Quantas coisas deixamos de dizer e de ouvir? Quantas coisas deixamos de sentir?

Como seríamos nós, se não tivéssemos medo?
Como seria este mundo cheio de gente que diz o que sente, que abraça quem deseja, que vai onde quer? Um bando de loucos a rir à toa com o coração a explodir paz.

Ontem adormeci a pensar neste medo e a sentir que, de alguma forma, ele me protegia. Mas, de novo, aquela velha questão:
O que farias se não tivesses medo?

Sei a resposta. Sei sempre a resposta.
Houvesse ousadia...

Relâmpagos

Banho-de-chuva. O último?

Final da tarde. Noite escura já. Trovoada ao longe avisa mais uma tempestade eminente. A chuva forte começa a cair. Forte como um ímpeto. Intensa como a vida. Uma intensidade boa, pois assim a desenhamos em nós ao recebê-la.
Nós no alpendre. Abrigadas de uma chuva que não respeitava abrigos e nos salpicava, em jeito de desafio. À nossa frente, o negro cerrado da noite rasgado por rectas de água a mergulhar na terra. O negro cerrado da noite interrompido por instantes em que os relâmpagos faziam dia.
“É a minha coisa preferida aqui!”, berra a Carmen, para que a sua voz falasse por cima do temporal. E estaríamos muito bem ali as duas nesta contemplação inquieta, não fosse a chuva gritar em nós a energia boa de quem se oferece inteiro. A chuva, tanta que só toda, pedia um acolhimento recíproco à sua dádiva. E já se sabe que nós não lhe conseguiríamos dizer que não.
Lá fomos então, primeiro a medo, que isto da chuva no escuro e dos relâmpagos a incandesceram a noite, exigia uma certa ousadia.
E à magia de receber essa água que cai do céu, junta-se a maravilha dos instantes de luz de cada relâmpago: ofuscavam os olhos e voltávamos ao escuro, à água; a roupa colada ao corpo. Os relâmpagos aproximam-se, e com eles trovões bem mais forte. Gritinhos de histeria, claro está, uma espécie de medo bom, e nós continuávamos ali. Frio, saltos para aquecer, olhos ao céu num clarão de mais um raio de luz. Vida a acontecer só porque sim.
Gritei mais do que nunca com a trovoada. Como se aquele entregar genuíno a esse momento de simples deleite limitasse a capacidade de conter os sobressaltos a cada novo ribombar.
Depois chegou a altura de caminhar no escuro de volta a casa. Entre um passo e outro, mais um relâmpago a iluminar o caminho. A seguir o banho de chuveiro, pobre imitação da aventura vivida. Depois a roupa seca no corpo e ainda o contentamento emancipado de razões.
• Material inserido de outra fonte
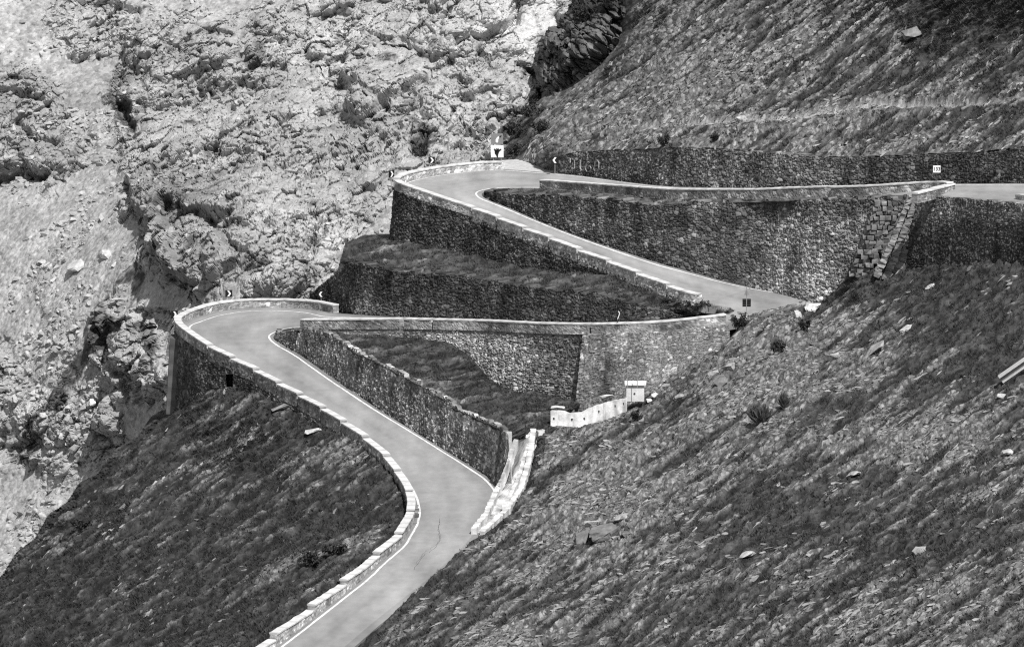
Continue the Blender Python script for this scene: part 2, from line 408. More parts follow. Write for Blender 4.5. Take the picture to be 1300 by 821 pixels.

O melhor da vida é mesmo fazer coisas sem sentido só porque as sentimos. Caminhar para debaixo da chuva nesse impulso infantil de querer brincar. Não esperar nada e receber como oferta essa alegria sem motivos, sem pudor, sem cerimónias. Aceitar absoluta esse efémero pedaço iluminado, e torná-lo perene pela plenitude com que foi acolhido.
E é neste relâmpago que queria demorar-me. Nesta magia de micro segundos em que a luz explode. Foram dois anos na Guiné-Bissau. Minha Guiné-Bissau. Serão mais dois meses. Depois o caminho segue. Olhos esbugalhados ao céu à procura de novos relâmpagos.

O último banho-de-chuva?

A vida são estes relâmpagos que rompem o escuro da noite debaixo da chuva. A vida não é esse escuro, mas os instantes de luz que continuam a brilhar nos nossos olhos mesmo depois de se apagarem. 
A Guiné continuará a brilhar em mim. Nos meus olhos, no meu coração, nas palavras, no caminho. A Guiné continuará a brilhar como um relâmpago que explode cá dentro. A Guiné continuará em mim. Sempre.

Faz-de-conta

Há um país onde se vive em permanente faz-de-conta
Faz de conta que estamos em Paz. 
Faz de conta que podes dizer o que quiseres. 
Faz de conta que vives em democracia. 
Faz de conta.

Não é um conto de fadas, não há princesas nem dragões. 
Há sítios encantados pelas gentes sagradas de um país que se quer inteiro a avançar, mas se vê travado e submisso. Não é um lugar do mundo da fantasia. É um chão de terra vermelha onde dançam as revoltas, onde se pisam as mágoas cansadas. É real. Mas faz de conta que não é.
É a brincar ao faz-de-conta que se vive nesse país. É a brincar que se segue pelos dias, é a brincar que se conversa nos djumbais das varandas, é a brincar que se esperam Eleições marcadas para breve. 
Ninguém diria que é uma brincadeira. Tal é a seriedade imposta neste faz-de-conta. Num jogo onde já se conhecem as regras de cor. 
Há quem não queira brincar (haverá quem queira??), mas neste jogo todos entram. Porque quando alguém se esquece do jogo, ou não quer brincar mais, e vai à sua vida normal, de verdades e preocupações, alguém vem lembrar que isto não é uma brincadeira de crianças. É um jogo de gente grande, ainda que muito pequenina. E é para levar a sério.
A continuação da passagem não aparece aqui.